Hold onto your shopping carts, folks! Despite fears of a weakening U.S. consumer, June retail sales pleasantly surprised everyone. While overall sales dipped a negligible 0.02% last month (blame it on a car sales glitch and cheaper gas), May's numbers got a makeover from 0.1% to a sprightly 0.3% increase. Take that, pessimistic forecasters who predicted a 0.3% decline!

The real winners? Retail categories are not named "cars" or "gas." Sales excluding autos and fuel shot up a robust 0.8%, and the control group for retail sales, a GDP favorite, strutted its stuff with a 0.9% uptick.

But wait, there's more drama: a cyber attack threw a wrench in auto sales, making us wonder if car dealers were tallying sales a month behind. Meanwhile, plunging gas prices made filling up less painful, but also caused a hefty 0.6% dent in overall retail sales.

Sporting goods took a tiny tumble (0.1%), but other categories boogied on. Furniture (+0.6%), building materials (+1.4%), and electronics (+0.4%) saw gains, despite high interest rates and housing market woes. Even food and beverage sales held steady (up 0.1%), proving that Americans will never say no to a good meal out.

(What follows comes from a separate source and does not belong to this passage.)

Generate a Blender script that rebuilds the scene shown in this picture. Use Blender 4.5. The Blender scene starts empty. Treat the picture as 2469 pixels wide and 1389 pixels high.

In short: June's retail report paints a picture of a resilient American shopper who splurged on everything except cars and gas. With strong gains in real sales and May's upward revision, it looks like Q2's consumer spending and GDP forecasts might just need an upgrade. As for the Fed hawks eyeing rate cuts, this still means September with everyone hoping inflation plays nice.